I’ll take the 2 firsts at 25 over the 17 any day of the week. 

I probably would as well 9 times out of 10, but it depends on the position the team's in and which prospects are on the board. It's also different when it's a second #1 pick and not the only one you've got. That makes it easier, as we already saw the Jets use pick #11 on a much-needed LT prospect.

The problem is you don't get the lower pair of 1s now. It's not pick 17 this year vs two later 1st rounders this year. That's why teams more or less universally agree to assign those values (with the obvious exception of the upper part of round 1 where the pick values skyrocket).

You can make that pick conversion almost every year (though it'd require multiple trades to make it happen). Fans never want it, saying such trade-downs for lesser prospects are for suckers looking to accumulate lesser picks instead of taking the most elite player they can get a hold of who somehow slipped to that point. Those lesser-prospect picks would be referred to as trash, magic beans, the Mystery Box, and more. 

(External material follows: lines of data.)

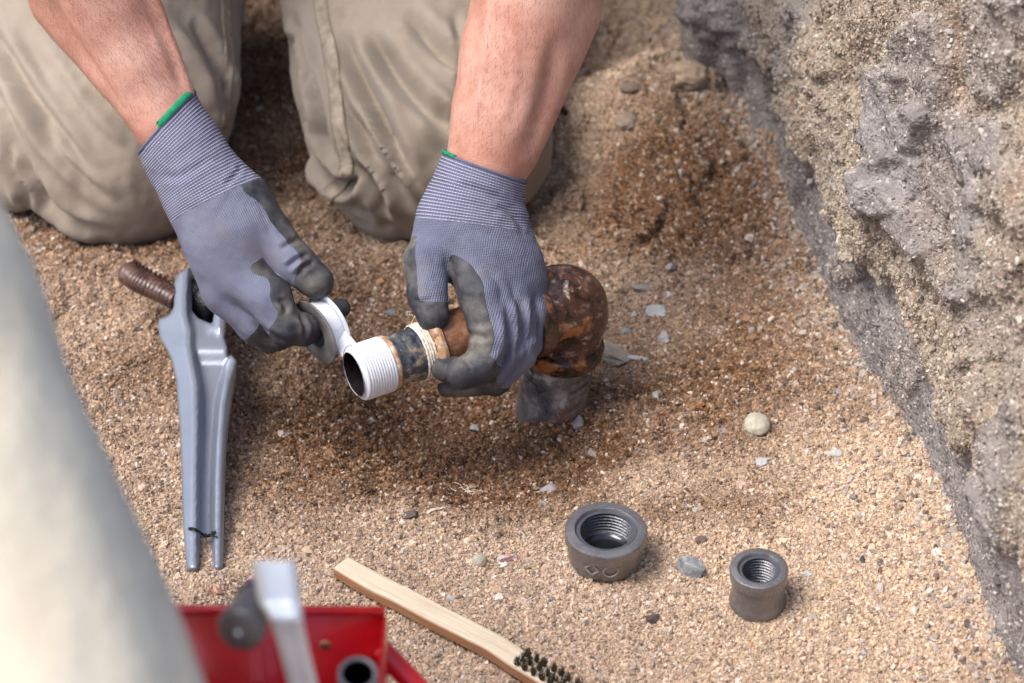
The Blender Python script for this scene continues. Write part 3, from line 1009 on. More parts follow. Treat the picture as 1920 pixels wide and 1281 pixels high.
# elbow body
bend = []
Rb = 0.024
ax_start, dn_end = 0.048, 0.040
P0 = E + AX * ax_start; P3 = E + DN * dn_end
path = [P0, E + AX * 0.034]
for t in np.linspace(0, 1, 13):
    path.append((1 - t) ** 2 * (E + AX * 0.026) + 2 * t * (1 - t) * (E - (AX + DN) * 0.009) + t * t * (E + DN * 0.026))
path += [E + DN * 0.036, P3]
path = resample(path, 60)
rad = np.interp(np.linspace(0, 1, 60), [0, .1, .16, .3, .5, .7, .84, .9, 1], [.0275, .0280, .0284, .0296, .0306, .0302, .0294, .0294, .0294])
V, F = tube(path, rad, 72, cap=False)
N_ = norm(V - np.repeat(path, 72, 0))
V = V + N_ * (0.0009 * fbm(V * 80, 5) + 0.0009 * perlin(V * 30))[:, None]
elb = obj('elbow', V, F, M_elbow, pipe)
prof = [(0, .0255), (0.0008, .0312), (0.002, .0328), (0.0105, .0334), (0.0125, .0326), (0.0142, .0290)]
prof = [tuple(p) for p in resample([(a, b, 0) for a, b in prof], 30)[:, :2]]
V, F = lathe(prof, E + AX * 0.041, -AX, 96, ragged(0.0010, 3, 6))
obj('elbow_collar', V, F, M_elbow, elb)
V, F = lathe(prof, E + DN * 0.050, -DN, 96, ragged(0.0010, 3, 7))
obj('elbow_collar', V, F, M_elbow, elb)
# coupling stub to the left of the elbow
prof = [(0, .0245), (0.004, .0252), (0.006, .0250), (0.012, .0255), (.016, .025), (0.03, .0245)]
V, F = lathe(prof, E + AX * 0.068, -AX, 96, ragged(0.0012, 4, 6))
obj('threaded_neck', V, F, M_bead, pipe)
# riser
prof = [(0, .0262), (.012, .0265), (.024, .0268), (.026, .0278), (.050, .0282), (.12, .0282)]
prof = [tuple(p) for p in resample([(a, b, 0) for a, b in prof], 60)[:, :2]]
V, F = lathe(prof, E + DN * 0.045, DN, 96, ragged(0.0013, 3, 13))
obj('riser_pipe', V, F, M_riser, pipe)
# white loop of thread hanging at the elbow
c0 = E + DN * 0.048 + V3(0.0215, -0.020, 0)
pts = [c0, c0 + V3(.0015, -.001, -.004), c0 + V3(.0005, -.001, -.0075), c0 + V3(-.0012, -.001, -.004), c0 + V3(-.0005, 0, -.001)]
V, F = tube(resample(pts, 24), 0.0004, 6)
obj('thread_loop', V, F, M_hemp, pipe)

# ------------------------------------------------------------------ tape spool
DS = 1.722
SAX = norm(V3(-0.74, -0.66, -0.05))       # spool axis, towards the near flange
sc_ = W(589, 624, DS - 0.006)              # centre of the near flange
spool = thing('tape_spool', sc_, 'spool of white thread tape with grey flange, pinched between gloved thumb and finger', 'tape spool')
def flange(o, ro, ri, th):
    pr = [(0, ri), (0, ro - .0006), (0.0003, ro), (th - 0.0003, ro), (th, ro - .0006), (th, ri)]
    return lathe(pr, o, -SAX, 96, closed=True)
V, F = flange(sc_, 0.0256, 0.0122, 0.0016)
obj('flange', V, F, M_greyrubber, spool)
V, F = flange(sc_ - SAX * 0.0138, 0.0254, 0.0122, 0.0016)
o = obj('flange', V, F, M_tape, spool)
prof = [(0.0016, 0.0120), (0.0018, 0.0205)] + [(s, 0.0208 + 0.0002 * math.sin(s * 4000)) for s in np.linspace(0.002, 0.0136, 24)] + [(0.0138, 0.0120)]
V, F = lathe(prof, sc_, -SAX, 96)
obj('tape_roll', V, F, M_tape, spool)
V, F = lathe([(0.0005, 0.0119), (0.016, 0.0119)], sc_, -SAX, 64)
obj('core', V, F, M_greyrubber, spool)
# the band of tape pulled from the roll to the pipe
a_, u_, v_ = frame_of(-SAX)
def ribbon(A0, B0, th=0.00012):
    A0 = np.array(A0); B0 = np.array(B0); n = len(A0)
    nn = norm(np.cross(np.gradient(A0, axis=0), B0 - A0))
    m_ = 6
    rows_t = [A0 + (B0 - A0) * (k / m_) for k in range(m_ + 1)]
    top_ = np.stack(rows_t, 1)
    wobble = 0.00025 * fbm(top_ * 120, 2)
    top_ = top_ + nn[:, None] * wobble[..., None]
    bot = top_ - nn[:, None] * th
    V = np.concatenate([top_.reshape(-1, 3), bot.reshape(-1, 3)])
    w = m_ + 1; F = []
    o_ = n * w
    for i in range(n - 1):
        for k in range(m_):
            q = i * w + k
            F.append((q, q + 1, q + w + 1, q + w)); F.append((q + o_, q + w + o_, q + w + 1 + o_, q + 1 + o_))
        for k in (0, m_):
            q = i * w + k
            F.append((q, q + w, q + w + o_, q + o_))
    return V, F
A0, B0 = [], []
e1 = norm(UU - SAX * (UU @ SAX)); e2 = np.cross(SAX, e1)
if e2 @ RR < 0: e2 = -e2
def roll_pt(s_, t): return sc_ - SAX * s_ + (math.cos(t) * e1 + math.sin(t) * e2) * 0.0212
for t in np.linspace(-0.5, 0.35, 8):
    A0.append(roll_pt(0.0022, t)); B0.append(roll_pt(0.0134, t))
f1 = norm(UU - AX * (UU @ AX)); f2 = np.cross(AX, f1)
if f2 @ FF > 0: f2 = -f2           # towards the camera
def pipe_pt(s_, t): return PEND - AX * s_ + (math.cos(t) * f1 + math.sin(t) * f2) * RP * 1.062
# leave the roll at its top, meet the pipe on the side away from the camera's left rim
Ae, Be = pipe_pt(0.0003, -0.95), pipe_pt(0.0125, -0.55)
A1, B1 = A0[-1], B0[-1]
for t in np.linspace(0.05, 0.95, 16):
    A0.append(A1 + (Ae - A1) * t); B0.append(B1 + (Be - B1) * t)
for t in np.linspace(0, 1, 8):
    A0.append(pipe_pt(0.0003 + .001 * t, -0.95 + 0.9 * t)); B0.append(pipe_pt(0.0125 + .001 * t, -0.55 + 0.8 * t))
V, F = ribbon(A0, B0)
obj('tape_band', V, F, M_tape, spool)

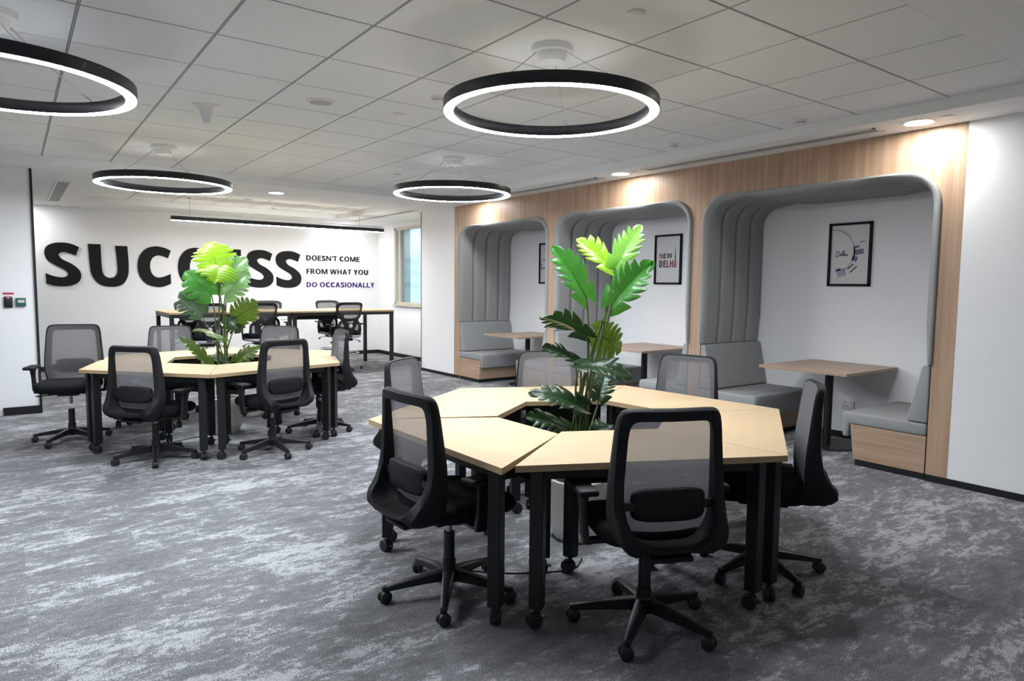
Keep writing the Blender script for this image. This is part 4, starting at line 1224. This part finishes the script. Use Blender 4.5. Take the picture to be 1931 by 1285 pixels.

I think it's a puny minority of the board (with Cee Dee Lamb sitting there and the Jets desperate for a "true WR1" prospect) who would have advocated parlaying pick #17 into two future, lower 1st round picks in 2021 and 2022. People like you are saying this now because of one reason: we only know with the benefit of hindsight we were able to not only draft Mims in round 2, but trade down and still end up with Mims.

At that time? Sorry but I'm going to call you and everyone here Hindsight Liars :) that you'd have said "Don't draft a desperately-needed WR1 there - a player pegged as a top 10 pick and holy f*** I can't believe our great luck - and instead trade that 1st round pick for future picks out of this draft entirely, and see what [lesser] WR falls to us in round 2." My bull***t-o-meter is off the scale on that prevarication.

And for the whatever'th time, there's no evidence that the #17 pick was ever offered to us, so this is was always just an academic or "what if" discussion.